Car La Garde Blanche, à la fois roman intimiste d’une famille russe bien née, les Tourbine, et fresque historique s’élevant à des considérations métaphysiques, ne conte en définitive qu’un court épisode de la longue guerre civile qui ravagea la Russie de 1917 à 1921, des émeutes insurrectionnelles de février 1917 à Petrograd à l’exécution en septembre 1921 à Novossibirsk par les Rouges du dernier général blanc, le baron Ungern.

L’action se déroule à Kiev («la Ville» dans le roman) entre la fin de l’année 1918 au moment où l’hetman Skoropadsky, marionnette de l’Etat-major allemand, s’enfuit avec les troupes d’occupation et des officiers de carrière devant la menace des forces nationalistes ukrainiennes de Petlioura qui s’emparent de la ville, et le mois de février 1919 qui voit le départ des troupes de Petlioura à leur tour menacées par l’avancée des Bolcheviks. Quelques deux mois donc au cœur de l’hiver russe où se joue la tragédie de la Garde blanche, ces jeunes cadets et ces officiers restés fidèles à la Russie tsariste, abandonnés sans aucune expérience et sans encadrement à la sauvagerie des bandes armées de Petlioura, à l’indifférence, l’hostilité ou la lâcheté de la foule versatile, à l’anarchie, au chaos et à la confusion qui règnent sur la ville. 

Les deux épigraphes qui ouvrent le roman en annoncent les deux principaux leitmotive et en donnent aussi la clef : la première citation empruntée à la Fille du Capitaine de Pouchkine reprend l’image de la tempête de neige comprise, au propre et au figuré, comme le déchaînement des forces élémentaires, celles de l’hiver russe et celles de la révolte russe, de la « russkaya smuta » dont la révolution et la guerre civile en cet hiver 1918 sont avec toute leur sauvagerie une nouvelle expression ; la seconde, tirée de l’Apocalypse de saint Jean, confère aux tragiques événements relatés dans le roman et vécus par Boulgakov et les siens une dimension qui dépasse et sublime la souffrance collective et personnelle, et achève le roman sur une note apaisée.

Chepik, lecteur attentif et méditatif du texte de Boulgakov, dont il a choisi les extraits à ses yeux les plus significatifs, présentés ici en trois langues dans une mise en page particulièrement recherchée et originale, s’est à son tour emparé de ces deux fils conducteurs ou leitmotive qui rythment le roman, et sa palette, réduite à quelques couleurs, reprend celle volontairement sobre de l’écrivain: le blanc de la neige qui tantôt cingle les sentinelles transies de froid et découragées, tantôt tourbillonne au–dessus des hordes ensauvagées, ou encore recouvre la ville meurtrie, comme les cadavres des gardes blancs, d’un linceul immaculé ; le gris des manteaux d’officiers sacrifiés et des uniformes des fragiles cadets défendant inutilement la Ville ; le noir des bonnets à glands, des ceinturons et des chevaux des terribles cavaliers de Petlioura ; le rouge du sang des porte-enseigne mutilés, des juifs massacrés, de la coupe versée par le Troisième Ange et du soleil se levant sur l’Ukraine-Armaggedon.

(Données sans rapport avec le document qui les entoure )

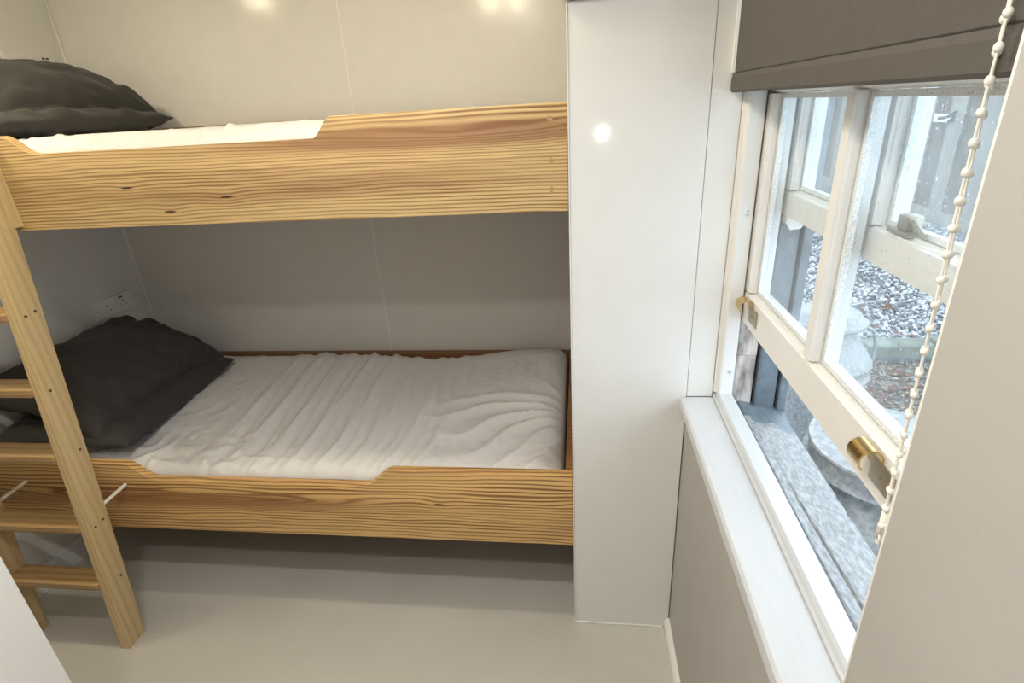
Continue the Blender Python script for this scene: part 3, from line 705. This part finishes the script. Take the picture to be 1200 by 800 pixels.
# fallen leaves
def leaf(x, y, z, s, rot, mat, curl):
    b2 = bmesh.new(); n = 8; top = []
    out = [(0, -1.0), (0.28, -0.62), (0.62, -0.55), (0.40, -0.1), (0.72, 0.28), (0.30, 0.42), (0, 1.0), (-0.30, 0.42), (-0.72, 0.28), (-0.40, -0.1), (-0.62, -0.55), (-0.28, -0.62)]
    c = b2.verts.new((0, 0, 0)); vs = [b2.verts.new((px*s, py*s, curl*s*(px*px*0.9+py*py*0.4))) for px, py in out]
    for i in range(len(vs)): b2.faces.new((c, vs[i], vs[(i+1) % len(vs)]))
    bmesh.ops.solidify(b2, geom=list(b2.faces), thickness=0.0008)
    Mr = Matrix.Rotation(rot, 3, 'Z') @ Matrix.Rotation(rnd.uniform(-0.35, 0.35), 3, 'X')
    for v in b2.verts: v.co = Mr @ v.co + Vector((x, y, z))
    mn = min(v.co.z for v in b2.verts)
    for v in b2.verts: v.co.z += z-mn+0.001
    return link('fallen_leaf', b2, mat)
lm = ['leaf_brown', 'leaf_pink', 'leaf_pale']
for k in range(46):
    if k < 30: x, y, z = rnd.uniform(1.50, 2.25), rnd.uniform(2.72, 3.16), GZ-0.008
    else: x, y, z = rnd.uniform(1.6, 2.6), rnd.uniform(3.45, 4.3), GZ+0.045
    mm = rnd.choice(lm)
    o = leaf(x, y, z+rnd.random()*0.01, rnd.uniform(0.03, 0.055), rnd.random()*6.28, mm, rnd.uniform(0.1, 0.6))
    if k < 30: tag(o, 'dry fallen leaf lying on the soil between edging stones and milk churns', 'leaf', 'dry leaves on the soil strip')
    else: tag(o, 'dry fallen leaf lying on the grey gravel', 'leaf', 'dry leaves on the gravel')

VV, FF = [], []
for k in range(1500):
    x, y = rnd.uniform(1.47, 2.6), rnd.uniform(2.3, 3.2); sz = rnd.uniform(0.006, 0.022); an = rnd.random()*6.28
    c, d = math.cos(an)*sz, math.sin(an)*sz; z = GZ-0.006+rnd.random()*0.012; i0 = len(VV)
    VV += [(x-c, y-d, z+rnd.random()*0.012), (x+d*0.6, y-c*0.6, z+rnd.random()*0.01), (x+c, y+d, z+rnd.random()*0.012), (x-d*0.6, y+c*0.6, z)]; FF += [(i0, i0+1, i0+2), (i0, i0+2, i0+3)]
me = bpy.data.meshes.new('leaf_litter'); me.from_pydata(VV, [], FF)
for mm in lm: me.materials.append(MATS[mm])
me.materials.append(MATS['edging_stone'])
for p_ in me.polygons: p_.material_index = (p_.index//2*7) % 4
ll = bpy.data.objects.new('leaf_litter', me); col.objects.link(ll)
tag(ll, 'scraps of dead leaf and twig strewn on the dark soil strip', 'leaf litter', kind='stuff')

# milk churns
def churn(label, cx_, cy_, top, rl, rb, lid_h, mark=False, hdir=0.0, flat=False):
    r = tag(empty('milk_churn', (cx_, cy_, GZ)), label, 'churn')
    H = top-GZ; sh = top-lid_h-0.055
    prof = [(0.0, GZ+0.0005), (rb*0.97, GZ+0.0005), (rb*0.99, GZ+0.012), (rb*0.97, GZ+0.03), (rb*0.97, sh-0.175), (rb*1.0, sh-0.170), (rb*1.02, sh-0.160), (rb*1.0, sh-0.150), (rb*0.985, sh-0.145), (rb*0.985, sh-0.115), (rb*1.01, sh-0.108), (rb*1.0, sh-0.098),
            (rb*0.86, sh-0.055), (rb*0.70, sh-0.012), (rb*0.60, sh+0.012), (rb*0.58, sh+0.05), (0.0, sh+0.05)]
    link('body', lathe(prof, cx_, cy_, 48), 'galvanised', r, smooth='auto')
    zl = top-lid_h
    if flat:
        lp = [(0.0, zl-0.002), (rl*0.90, zl-0.002), (rl*1.03, zl), (rl*1.045, zl+0.004), (rl*1.03, zl+0.009), (rl*0.965, zl+0.012), (rl*0.965, top-0.012), (rl*0.99, top-0.010), (rl*1.0, top-0.004), (rl*0.985, top), (rl*0.95, top-0.001), (rl*0.93, top-0.004), (rl*0.5, top-0.001), (0.0, top)]
    else:
        lp = [(0.0, zl-0.002), (rl*0.55, zl-0.002), (rl*0.96, zl+0.004), (rl*1.0, zl+0.012), (rl*0.985, zl+0.022), (rl*0.93, zl+0.026), (rl*0.90, zl+0.030), (rl*0.78, top-0.008), (rl*0.72, top-0.003), (rl*0.66, top-0.008), (rl*0.3, top-0.002), (0.0, top)]
    link('lid', lathe(lp, cx_, cy_, 48), 'galvanised', r, smooth='auto')
    for s in (0, math.pi):
        a = hdir+s; ca, sa = math.cos(a), math.sin(a)
        pts = [(rb*0.60, sh+0.03), (rb*0.78, sh+0.045), (rb*0.95, sh+0.025), (rb*1.04, sh-0.03), (rb*1.05, sh-0.09), (rb*1.01, sh-0.125)]
        sm = []
        for k in range(len(pts)-1):
            for q in range(4): t = q/4; sm.append((pts[k][0]*(1-t)+pts[k+1][0]*t, pts[k][1]*(1-t)+pts[k+1][1]*t))
        sm.append(pts[-1])
        link('handle', tube([(cx_+p[0]*ca, cy_+p[0]*sa, p[1]) for p in sm], 0.008, 8), 'galvanised', r, smooth='auto')
    if mark:
        a0 = math.atan2(-cy_, -cx_)+0.30; b2 = bmesh.new(); rr = rl*0.967
        segs = [(-1, 2, 1, 2), (-1, 0, 1, 0), (-1, -2, 1, -2), (-1, 0, -1, 2), (1, -2, 1, 0), (-1, -2, -1, -1), (1, 1, 1, 2)]
        zc = (zl+0.012+top-0.012)/2; u = 0.0032
        for (p0, q0, p1, q1) in segs:
            def P(p, q): an = a0+p*u/rr; return Vector((cx_+rr*math.cos(an), cy_+rr*math.sin(an), zc+q*u))
            tube([P(p0, q0), P(p1, q1)], 0.0012, 5, bm=b2)
        link('painted_mark', b2, 'red_paint', r)
        link('lid_catch', tube([(cx_+rl*1.0*math.cos(a0+0.22), cy_+rl*1.0*math.sin(a0+0.22), top-0.006), (cx_+rl*1.05*math.cos(a0+0.22), cy_+rl*1.05*math.sin(a0+0.22), zc), (cx_+rl*1.0*math.cos(a0+0.22), cy_+rl*1.0*math.sin(a0+0.22), zl+0.004)], 0.006, 8), 'black_plastic', r)
    return r
churn('galvanised milk churn with looped handle standing near the gravel', 1.045, 2.297, 0.635, 0.150, 0.190, 0.062, hdir=-0.15)
churn('wide-lidded galvanised milk churn close under the window, red mark on its rim', 0.700, 1.125, 0.748, 0.172, 0.178, 0.052, mark=True, hdir=1.3, flat=True)

# board fence along the yard
fx = 4.10
fe = tag(empty('board_fence', (fx, 9.0, GZ)), 'weathered board fence of alternating pale and brown planks beyond the gravel', 'fence')
y = 5.0; k = 0; proto = {}
while y < 14.3:
    pale = (k % 2 == 1); w = 0.25 if pale else 0.36
    yy = y
    kind = 'board_pale' if pale else 'board_brown'
    xx = fx if pale else fx+0.028
    if kind not in proto:
        proto[kind] = link('board', box(xx, xx+0.024, yy-w/2, yy+w/2, GZ+0.06, 1.95, 0.003), kind, fe)
    else: dup(proto[kind], (xx+0.012, yy, GZ+0.06+rnd.uniform(-0.01, 0.01)), fe)
    y += 0.28; k += 1
for z in (0.25, 1.55): link('cross_rail', box(fx+0.0535, fx+0.10, 4.85, 14.4, z, z+0.09, 0.004), 'board_brown', fe)
link('gravel_board', box(fx-0.03, fx-0.001, 4.85, 14.4, GZ+0.021, GZ+0.16, 0.004), 'board_pale', fe)
la = tag(empty('gate_latch', (fx-0.002, 7.20, 1.04)), 'small metal latch fixed on the board fence', 'latch')
link('latch_plate', box(fx-0.008, fx-0.001, 7.06, 7.37, 1.045, 1.135, 0.003), 'socket_plastic', la)
link('latch_hook', tube([(fx-0.018, 7.25, 1.085), (fx-0.02, 7.12, 1.10), (fx-0.022, 7.03, 1.125), (fx-0.022, 6.97, 1.16), (fx-0.022, 6.98, 1.08), (fx-0.02, 7.05, 1.06)], 0.016, 8), 'black_plastic', la, smooth='auto')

Comme dans le roman, les images alternent les vues d’ensemble (panorama de Kiev s’éveillant dans le brouillard et le gel de janvier) et les gros plans (tache de sang s’écoulant d’un crâne fracassé), les scènes de désordre collectif (la foule rassemblée devant Sainte-Sophie dans l’attente du vainqueur Petlioura) et les évocations de la paix fragile du foyer des Tourbine (Elena la rousse buvant avec ses frères et ses soupirants à la santé du Tsar), les épisodes historiques et les visions oniriques, parfois même rassemblés en une seule composition comme à la page 65, car Chepik ne se veut pas illustrateur au sens traditionnel, mais re-créateur d’une œuvre qu’il a faite sienne et dont il épouse le style à la fois classique et expressionniste. Au point que,« l’on pourrait oser le paradoxe que ce sont les citations boulgakoviennes qui font office d’illustrations écrites » comme l’écrit Jacques Catteau dans sa brillante préface avant de conclure: « Chassez cette impression fallacieuse et dites-vous simplement que le superbe roman de Mikhaïl Boulgakov a reçu un nouvel éclairage et baigne dans une lumière amie qui n’est autre que celle de la dette, de l’hommage spontané et de l’offrande complice de la peinture à l’écriture ».